* [Problem requirements]: Pictures stay out. Extract the lines below from the first one through the line with "COL = scene.collection", both included.

========================================

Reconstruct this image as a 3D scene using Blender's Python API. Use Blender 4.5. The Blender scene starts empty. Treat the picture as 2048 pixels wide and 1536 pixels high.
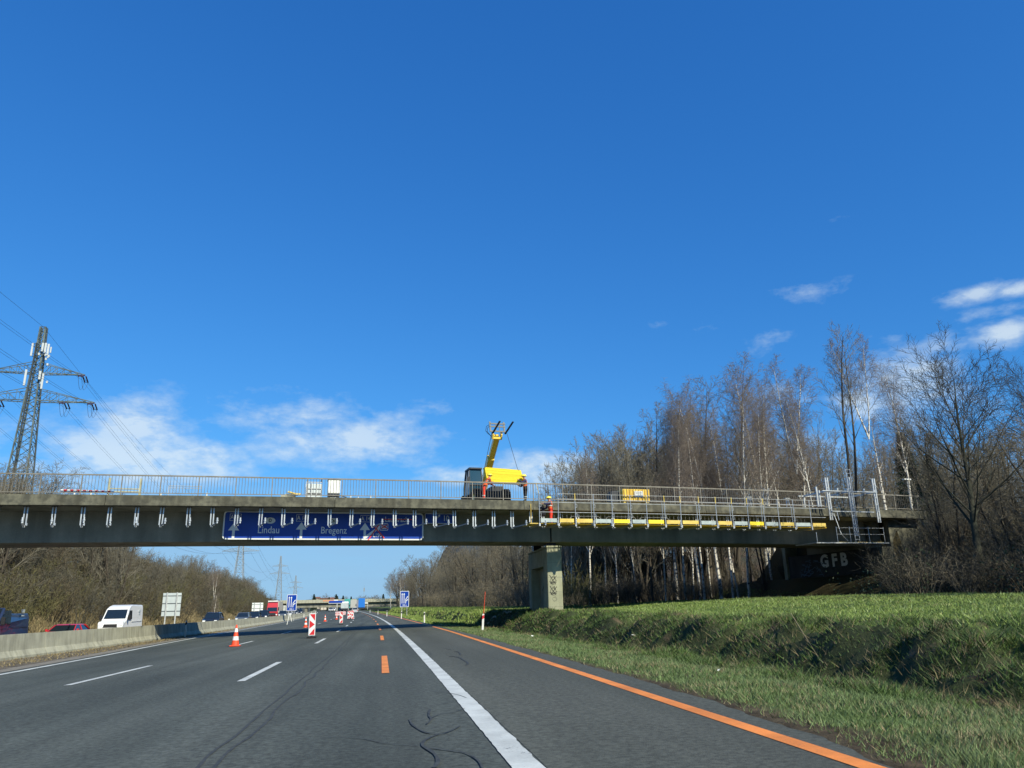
import bpy, bmesh, math, random, time
import numpy as np
from mathutils import Vector, Matrix
T0 = time.time()
R_ = math.radians
scene = bpy.context.scene
COL = scene.collection

# ------------------------------------------------------------------ camera
F_PX, CX, CY = 1540.0, 1024.0, 768.0            # focal length and centre for a 2048 px wide picture
YAW, PITCH, ROLL = R_(9.3256), R_(16.3087), R_(1.2)
CAM = np.array([0.0, 0.0, 1.35])
def _basis():
    F = np.array([math.sin(YAW)*math.cos(PITCH), math.cos(YAW)*math.cos(PITCH), math.sin(PITCH)])
    R0 = np.array([math.cos(YAW), -math.sin(YAW), 0.0]); U0 = np.cross(R0, F)
    return R0*math.cos(ROLL)-U0*math.sin(ROLL), U0*math.cos(ROLL)+R0*math.sin(ROLL), F
RV, UV, FV = _basis()
cam = bpy.data.cameras.new('camera'); camo = bpy.data.objects.new('camera', cam); COL.objects.link(camo)
cam.sensor_width = 36; cam.lens = 36*F_PX/2048; cam.clip_end = 12000; cam.clip_start = 0.1
camo.matrix_world = Matrix(((RV[0], UV[0], -FV[0], CAM[0]), (RV[1], UV[1], -FV[1], CAM[1]), (RV[2], UV[2], -FV[2], CAM[2]), (0, 0, 0, 1)))
scene.camera = camo
def ray(x, y):                                   # surveying helper: direction seen at a pixel of the photograph
    d = FV+RV*(x-CX)/F_PX-UV*(y-CY)/F_PX
    return d/np.linalg.norm(d)
def at_y(x, y, Y): d = ray(x, y); return CAM+d*Y/d[1]

# ------------------------------------------------------------------ sun, sky, exposure
SUN_DIR = Vector((-0.70, 1.26, -1.0)).normalized()          # the way the light travels
SUN_EL = math.asin(-SUN_DIR.z); SUN_AZ = math.atan2(-SUN_DIR.x, -SUN_DIR.y)   # azimuth of the sun, clockwise from +Y
sun = bpy.data.lights.new('sun', 'SUN'); suno = bpy.data.objects.new('sun', sun); COL.objects.link(suno)
sun.energy = 5.0; sun.angle = R_(0.53); sun.color = (1.0, 0.94, 0.74)
suno.rotation_euler = SUN_DIR.to_track_quat('-Z', 'Y').to_euler()
scene.view_settings.view_transform = 'Standard'; scene.view_settings.look = 'None'
scene.view_settings.exposure = 0.30; scene.view_settings.gamma = 1.0
scene.view_settings.use_curve_mapping = False

world = bpy.data.worlds.new('World'); scene.world = world; world.use_nodes = True
wt = world.node_tree; wt.nodes.clear()
SKYT = (0.80, 1.06, 1.36)
class NG:                                        # tiny node-graph helper
    def __init__(s, nt): s.nt = nt
    def n(s, t, **k):
        o = s.nt.nodes.new(t)
        for a, b in k.items(): setattr(o, a, b)
        return o
    def l(s, a, b): s.nt.links.new(a, b)
    def m(s, op, a, b=None, c=None, clamp=False):
        o = s.n('ShaderNodeMath', operation=op, use_clamp=clamp)
        for i, v in enumerate((a, b, c)):
            if v is None: continue
            if isinstance(v, (int, float)): o.inputs[i].default_value = v
            else: s.l(v, o.inputs[i])
        return o.outputs[0]
    def mix(s, fac, a, b, blend='MIX'):
        o = s.n('ShaderNodeMix', data_type='RGBA', blend_type=blend)
        for i, v in ((0, fac), (6, a), (7, b)):
            if isinstance(v, (int, float)): o.inputs[i].default_value = v
            elif isinstance(v, tuple): o.inputs[i].default_value = (*v[:3], 1)
            else: s.l(v, o.inputs[i])
        return o.outputs[2]
    def ramp(s, fac, stops, interp='LINEAR'):
        o = s.n('ShaderNodeValToRGB'); o.color_ramp.interpolation = interp
        e = o.color_ramp.elements
        while len(e) < len(stops): e.new(0.5)
        for i, (p, c) in enumerate(stops):
            e[i].position = p; e[i].color = (*c, 1) if isinstance(c, tuple) else (c, c, c, 1)
        s.l(fac, o.inputs[0]); return o.outputs[0]
    def noise(s, vec, scale, detail=4, rough=0.55, dist=0.0):
        o = s.n('ShaderNodeTexNoise'); o.inputs['Scale'].default_value = scale
        o.inputs['Detail'].default_value = detail; o.inputs['Roughness'].default_value = rough
        o.inputs['Distortion'].default_value = dist
        if vec is not None: s.l(vec, o.inputs['Vector'])
        return o.outputs[0]
    def mapv(s, vec, scale=(1, 1, 1), loc=(0, 0, 0)):
        o = s.n('ShaderNodeMapping'); o.inputs['Scale'].default_value = scale; o.inputs['Location'].default_value = loc
        s.l(vec, o.inputs['Vector']); return o.outputs[0]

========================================

* [Solved problem]:
Reconstruct this image as a 3D scene using Blender's Python API. Use Blender 4.5. The Blender scene starts empty. Treat the picture as 2048 pixels wide and 1536 pixels high.
import bpy, bmesh, math, random, time
import numpy as np
from mathutils import Vector, Matrix
T0 = time.time()
R_ = math.radians
scene = bpy.context.scene
COL = scene.collection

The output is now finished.